At 2:23 a.m. Jan. 1, Wilmington police responded to a report of suspicious activity at a residence on King Street. The caller told police that an intoxicated man was trying to enter the person’s home. The would-be intruder then left and headed toward Broad Street. A State Police K-9 unit searched the area but was unable to locate the man.


Bridgewater police tweeted that at 5:28 a.m. Jan. 1, they got a call from a resident who reported that her upstairs tenants had been making noise all night and were causing a disturbance. The caller “reports the music is loud and someone is now riding a scooter around,” the tweet said.


At 8:15 a.m. Jan. 7, Stow police received a call from a resident of Maura Drive who saw a red pickup truck with its engine running in her driveway. According to the log entry, she told police she had “no idea” whose truck it was. Police located the suspicious truck and identified the driver, who turned out to be a construction worker who was at the wrong house. “The construction foreman showed up and cleared up the misunderstanding,” the log entry stated.



At 5:41 a.m. Jan. 8, the Stow Police Department got a call from someone who wanted to talk to police about something that happened at a ski resort. According to the log entry, the caller was advised that there are no ski slopes located in Stow, Massachusetts, and, it turned out that the caller was trying to reach police in the town of Stowe, Vermont. The caller was advised how to contact them.


Loyal readers of Blotter Tales may recall that we’ve written about thefts of catalytic converters before. They’re favored by thieves because they contain precious metals and can be sold to scrap dealers for anywhere from $20 to $240, according to the National Insurance Crime Bureau.
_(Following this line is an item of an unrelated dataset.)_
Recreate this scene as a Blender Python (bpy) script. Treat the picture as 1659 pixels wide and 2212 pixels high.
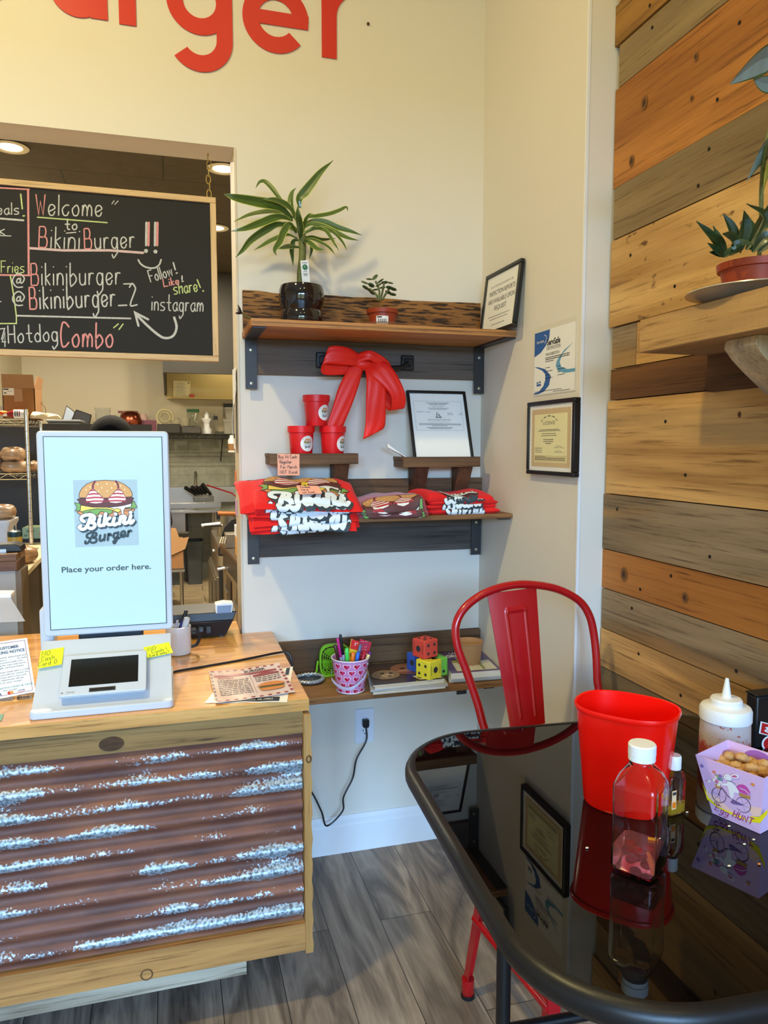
import bpy, bmesh, math, random
from mathutils import Vector, Matrix, Euler
from math import sin, cos, pi, radians as rad, atan2, sqrt

for o in list(bpy.data.objects): bpy.data.objects.remove(o)
SC = bpy.context.scene
COL = SC.collection
random.seed(7)

# ------------------------------------------------------------------ camera
FPX, W0, H0 = 1606.9, 1659.0, 2212.0
YAW, PITCH = 0.27898, -0.08838
CAM = Vector((0.0, -2.6374, 1.53))
_f = Vector((sin(YAW)*cos(PITCH), cos(YAW)*cos(PITCH), sin(PITCH)))
_r = Vector((cos(YAW), -sin(YAW), 0.0))
_d = _f.cross(_r)
def A(px, py, ax, val):
    """world point seen at photo pixel (px,py) on the plane axis ax = val"""
    v = _r*((px-W0/2)/FPX) + _d*((py-H0/2)/FPX) + _f
    t = (val-CAM[ax])/v[ax]
    return CAM + v*t
cd = bpy.data.cameras.new('camera'); cam = bpy.data.objects.new('camera', cd); COL.objects.link(cam)
M3 = Matrix((_r, -_d, -_f)).transposed()
cam.matrix_world = Matrix.Translation(CAM) @ M3.to_4x4()
cd.sensor_fit = 'VERTICAL'; cd.sensor_height = 36.0; cd.sensor_width = 27.0
cd.lens = FPX*36.0/H0; cd.clip_start = 0.02; cd.clip_end = 100
SC.camera = cam

# ------------------------------------------------------------------ exposure, sky, lights
SC.view_settings.view_transform = 'Standard'
SC.view_settings.look = 'None'
SC.view_settings.exposure = 0.0
SC.view_settings.gamma = 1.0
SC.view_settings.use_curve_mapping = False
wd = bpy.data.worlds.new('sky'); SC.world = wd; wd.use_nodes = True
_bg = wd.node_tree.nodes['Background']
_bg.inputs[0].default_value = (0.88, 0.98, 0.66, 1); _bg.inputs[1].default_value = 2.6
def area(name, loc, target, power, col, sx, sy=None, shape='RECTANGLE', spread=180):
    l = bpy.data.lights.new(name, 'AREA'); l.energy = power; l.color = col
    l.shape = shape; l.size = sx
    if sy: l.size_y = sy
    l.spread = rad(spread)
    o = bpy.data.objects.new(name, l); COL.objects.link(o); o.location = loc
    o.rotation_euler = (Vector(target)-Vector(loc)).to_track_quat('-Z', 'Y').to_euler()
    return o
WARM = (1.0, 0.81, 0.34); COOL = (0.29, 0.57, 1.0)
# open sky seen through the shop windows behind the camera
area('window_daylight', (-1.2, -12.5, 4.3), (-0.8, -4.0, 1.3), 5700, COOL, 8.0, 3.6)
# warm ceiling lamps of the dining room
LAMPS = ((-0.9, -1.5, 51), (0.45, -1.7, 7), (-0.6, -3.8, 8), (0.7, -3.6, 8))
for _x, _y, _p in LAMPS:
    area('ceiling_lamp', (_x, _y, 3.76), (_x, _y+0.25, 0), _p, WARM, 0.16, None, 'DISK')
# kitchen lamps
KL = [A(22, 316, 2, 3.2), A(482, 363, 2, 3.2), A(466, 491, 2, 3.2), Vector((-1.4, 3.4, 3.2))]
for _p in KL:
    area('kitchen_lamp', (_p.x, _p.y, 3.185), (_p.x, _p.y, 0), 66, (1.0, 0.88, 0.66), 0.12, None, 'DISK')
HOODL = area('hood_lamp', (0.75, 5.35, 2.62), (0.75, 6.0, 2.0), 3.3, (1.0, 0.88, 0.62), 0.5, 0.1)

# ------------------------------------------------------------------ materials
def lin(c): 
    c = c/255.0
    return c/12.92 if c <= 0.04045 else ((c+0.055)/1.055)**2.4
def C(r, g, b): return (lin(r), lin(g), lin(b), 1.0)
_mc = {}
def mat(name, rgb=(128,128,128), rough=0.5, metal=0.0, var=0.06, nscale=20.0, bump=0.0, bscale=80.0,
        trans=0.0, ior=1.45, emit=0.0, coat=0.0, alpha=1.0, spec=0.5, stretch=(1,1,1), sheen=0.0, thin=False):
    if name in _mc: return _mc[name]
    m = bpy.data.materials.new(name); m.use_nodes = True; nt = m.node_tree; b = nt.nodes['Principled BSDF']
    c = C(*rgb); b.inputs['Roughness'].default_value = rough; b.inputs['Metallic'].default_value = metal
    b.inputs['IOR'].default_value = ior; b.inputs['Transmission Weight'].default_value = trans
    b.inputs['Coat Weight'].default_value = coat; b.inputs['Alpha'].default_value = alpha
    b.inputs['Specular IOR Level'].default_value = spec
    if sheen: b.inputs['Sheen Weight'].default_value = sheen
    tc = nt.nodes.new('ShaderNodeTexCoord'); mp = nt.nodes.new('ShaderNodeMapping')
    mp.inputs['Scale'].default_value = stretch
    nt.links.new(tc.outputs['Object'], mp.inputs[0])
    n = nt.nodes.new('ShaderNodeTexNoise'); n.inputs['Scale'].default_value = nscale; n.inputs['Detail'].default_value = 4
    nt.links.new(mp.outputs[0], n.inputs['Vector'])
    mx = nt.nodes.new('ShaderNodeMix'); mx.data_type = 'RGBA'
    mx.inputs[6].default_value = tuple(max(0, v*(1-var)) for v in c[:3])+(1,)
    mx.inputs[7].default_value = tuple(min(1, v*(1+var)) for v in c[:3])+(1,)
    nt.links.new(n.outputs['Fac'], mx.inputs[0]); nt.links.new(mx.outputs[2], b.inputs['Base Color'])
    if emit:
        b.inputs['Emission Strength'].default_value = emit; nt.links.new(mx.outputs[2], b.inputs['Emission Color'])
    if bump:
        n2 = nt.nodes.new('ShaderNodeTexNoise'); n2.inputs['Scale'].default_value = bscale; n2.inputs['Detail'].default_value = 3
        nt.links.new(mp.outputs[0], n2.inputs['Vector'])
        bp = nt.nodes.new('ShaderNodeBump'); bp.inputs['Strength'].default_value = bump; bp.inputs['Distance'].default_value = 0.004
        nt.links.new(n2.outputs['Fac'], bp.inputs['Height']); nt.links.new(bp.outputs[0], b.inputs['Normal'])
    _mc[name] = m
    return m
def ramp(nt, stops):
    r = nt.nodes.new('ShaderNodeValToRGB'); e = r.color_ramp.elements
    while len(e) < len(stops): e.new(0.5)
    for k, (p, c) in enumerate(stops):
        e[k].position = p; e[k].color = c
    return r
def wood(name, light, dark, axis=0, seed=0.0, scale=1.0, rough=0.6, crack=None, contrast=1.0, bump=0.25, rings=9.0, blotch=None):
    """grain runs along the given axis of the object's own coordinates"""
    if name in _mc: return _mc[name]
    m = bpy.data.materials.new(name); m.use_nodes = True; nt = m.node_tree; b = nt.nodes['Principled BSDF']
    b.inputs['Roughness'].default_value = rough; b.inputs['Specular IOR Level'].default_value = 0.35
    tc = nt.nodes.new('ShaderNodeTexCoord'); mp = nt.nodes.new('ShaderNodeMapping')
    s = [1.0, 1.0, 1.0]; s[axis] = 0.10
    mp.inputs['Scale'].default_value = [v*scale for v in s]; mp.inputs['Location'].default_value = (seed*3.1, seed*1.7, seed*2.3)
    nt.links.new(tc.outputs['Object'], mp.inputs[0])
    n1 = nt.nodes.new('ShaderNodeTexNoise'); n1.inputs['Scale'].default_value = 4.0; n1.inputs['Detail'].default_value = 3; n1.inputs['Distortion'].default_value = 0.4
    nt.links.new(mp.outputs[0], n1.inputs['Vector'])
    mul = nt.nodes.new('ShaderNodeMath'); mul.operation = 'MULTIPLY'; mul.inputs[1].default_value = rings
    nt.links.new(n1.outputs['Fac'], mul.inputs[0])
    fr = nt.nodes.new('ShaderNodeMath'); fr.operation = 'PINGPONG'; fr.inputs[1].default_value = 1.0
    nt.links.new(mul.outputs[0], fr.inputs[0])
    s2 = [1.0, 1.0, 1.0]; s2[axis] = 0.03
    mp2 = nt.nodes.new('ShaderNodeMapping'); mp2.inputs['Scale'].default_value = [v*scale for v in s2]; mp2.inputs['Location'].default_value = (seed, seed*2, seed*5)
    nt.links.new(tc.outputs['Object'], mp2.inputs[0])
    n2 = nt.nodes.new('ShaderNodeTexNoise'); n2.inputs['Scale'].default_value = 110.0; n2.inputs['Detail'].default_value = 5; n2.inputs['Roughness'].default_value = 0.7
    nt.links.new(mp2.outputs[0], n2.inputs['Vector'])
    mixf = nt.nodes.new('ShaderNodeMix'); mixf.inputs[0].default_value = 0.55
    nt.links.new(fr.outputs[0], mixf.inputs[2]); nt.links.new(n2.outputs['Fac'], mixf.inputs[3])
    lo, hi = 0.5-0.19/contrast, 0.5+0.19/contrast
    r = ramp(nt, [(max(0, lo), C(*dark)), (min(1, hi), C(*light))])
    nt.links.new(mixf.outputs[0], r.inputs[0])
    gl = ramp(nt, [(0.33, (.50, .46, .42, 1)), (0.46, (1, 1, 1, 1))]); nt.links.new(n2.outputs['Fac'], gl.inputs[0])
    gm = nt.nodes.new('ShaderNodeMix'); gm.data_type = 'RGBA'; gm.blend_type = 'MULTIPLY'; gm.inputs[0].default_value = 1.0
    nt.links.new(r.outputs[0], gm.inputs[6]); nt.links.new(gl.outputs[0], gm.inputs[7]); out = gm.outputs[2]
    if blotch:
        n3 = nt.nodes.new('ShaderNodeTexNoise'); n3.inputs['Scale'].default_value = 9.0; n3.inputs['Detail'].default_value = 6
        nt.links.new(mp.outputs[0], n3.inputs['Vector'])
        r3 = ramp(nt, [(0.47, (0,0,0,1)), (0.62, (1,1,1,1))]); nt.links.new(n3.outputs['Fac'], r3.inputs[0])
        mb = nt.nodes.new('ShaderNodeMix'); mb.data_type = 'RGBA'; mb.inputs[7].default_value = C(*blotch)
        sc = nt.nodes.new('ShaderNodeMath'); sc.operation = 'MULTIPLY'; sc.inputs[1].default_value = 0.75
        nt.links.new(r3.outputs[0], sc.inputs[0]); nt.links.new(sc.outputs[0], mb.inputs[0])
        nt.links.new(out, mb.inputs[6]); out = mb.outputs[2]
    if crack:
        s4 = [1.0, 1.0, 1.0]; s4[axis] = crack[1]
        mp4 = nt.nodes.new('ShaderNodeMapping'); mp4.inputs['Scale'].default_value = s4; mp4.inputs['Location'].default_value = (seed*.3, seed*.7, seed)
        nt.links.new(tc.outputs['Object'], mp4.inputs[0])
        n4 = nt.nodes.new('ShaderNodeTexNoise'); n4.inputs['Scale'].default_value = crack[0]; n4.inputs['Detail'].default_value = 2
        nt.links.new(mp4.outputs[0], n4.inputs['Vector'])
        r4 = ramp(nt, [(crack[2], (1,1,1,1)), (crack[2]+0.07, (0,0,0,1))]); nt.links.new(n4.outputs['Fac'], r4.inputs[0])
        mb = nt.nodes.new('ShaderNodeMix'); mb.data_type = 'RGBA'; mb.inputs[7].default_value = C(*crack[3])
        nt.links.new(r4.outputs[0], mb.inputs[0]); nt.links.new(out, mb.inputs[6]); out = mb.outputs[2]
    nt.links.new(out, b.inputs['Base Color'])
    bp = nt.nodes.new('ShaderNodeBump'); bp.inputs['Strength'].default_value = bump; bp.inputs['Distance'].default_value = 0.003
    nt.links.new(mixf.outputs[0], bp.inputs['Height']); nt.links.new(bp.outputs[0], b.inputs['Normal'])
    _mc[name] = m
    return m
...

Catalytic converters have gone missing from vehicles all around Greater Boston, and one of the more recent examples was reported on Dec. 7. Brookline police officers heard from a resident of Newton Street who reported that the catalytic converter and oxygen sensor had been stolen from a vehicle while it was parked in the driveway. A similar theft was reported in Wellesley on Dec. 28. In that incident, a man told police that when he left work he noticed his car was making a loud noise, so he brought it to a mechanic who informed him that the catalytic converter had been removed. Police said there were no suspects.
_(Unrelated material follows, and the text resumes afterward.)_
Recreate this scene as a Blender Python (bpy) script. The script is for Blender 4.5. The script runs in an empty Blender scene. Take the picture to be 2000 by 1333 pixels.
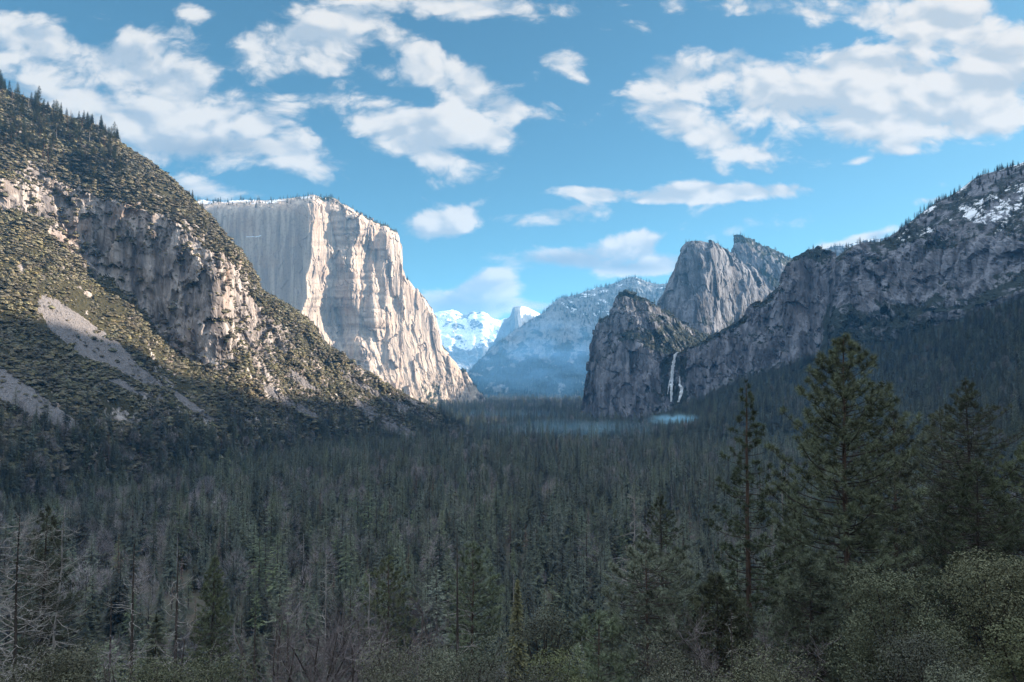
import bpy, math, random
import numpy as np
from mathutils import Vector, Matrix

random.seed(7)
RNG = np.random.default_rng(7)
SC = bpy.context.scene
COL = SC.collection

# ------------------------------------------------------------------ camera
F_PX = 1420.0                      # focal length in pixels of a 2000 px wide frame
PITCH = math.radians(3.0)
CAMZ = 170.0                       # eye height above the valley floor (metres)
cam_data = bpy.data.cameras.new('camera')
cam_data.sensor_width = 36.0
cam_data.lens = 36.0 * F_PX / 2000.0
cam_data.clip_start = 0.5
cam_data.clip_end = 120000.0
cam = bpy.data.objects.new('camera', cam_data)
cam.location = (0, 0, CAMZ)
cam.rotation_euler = (math.radians(90) + PITCH, 0, 0)
COL.objects.link(cam)
SC.camera = cam

# ------------------------------------------------------------------ light
SUN_AZ = math.radians(72.0)        # clockwise from the view direction (+Y)
SUN_EL = math.radians(20.0)
SKY_STRENGTH = 0.066
EXPOSURE = 1.82
HAZE_DENSITY = 4.2e-5
SC.view_settings.view_transform = 'Standard'
SC.view_settings.look = 'None'
SC.view_settings.exposure = EXPOSURE
SC.view_settings.gamma = 1.0
SC.cycles.use_denoising = True
SC.cycles.max_bounces = 6
SC.cycles.diffuse_bounces = 3
SC.cycles.glossy_bounces = 1
SC.cycles.transmission_bounces = 2
SC.cycles.volume_bounces = 1
SC.cycles.volume_step_rate = 2.0
SC.cycles.volume_max_steps = 128
SC.cycles.transparent_max_bounces = 16

sun_dir = Vector((math.sin(SUN_AZ) * math.cos(SUN_EL), math.cos(SUN_AZ) * math.cos(SUN_EL), math.sin(SUN_EL)))
sd = bpy.data.lights.new('sun', 'SUN')
sd.energy = 5.0
sd.angle = math.radians(0.5)
sd.color = (1.0, 0.84, 0.68)
sun = bpy.data.objects.new('sun', sd)
sun.rotation_euler = (-sun_dir).to_track_quat('-Z', 'Y').to_euler()
sun.location = (3000, 1000, 3000)
COL.objects.link(sun)


def to_world(px, py, Y):
    """point seen at pixel (px, py) of the 2000x1333 frame, Y metres ahead"""
    a = (px - 1000.0) / F_PX
    b = (666.5 - py) / F_PX
    dy = math.cos(PITCH) - math.sin(PITCH) * b
    dz = math.sin(PITCH) + math.cos(PITCH) * b
    return (a / dy * Y, Y, CAMZ + dz / dy * Y)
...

At 11:44 p.m. Dec. 18, Bridgewater police received multiple calls about a domestic dispute unfolding between a man and a woman in the road in front of Home Depot. Witnesses told police that the man and woman were on foot, and the man was shirtless. According to a tweet by police, the cruiser that responded to the call said it was a boyfriend and girlfriend “having an argument after getting off a party bus.” Police reported that a family member came to pick up both of them.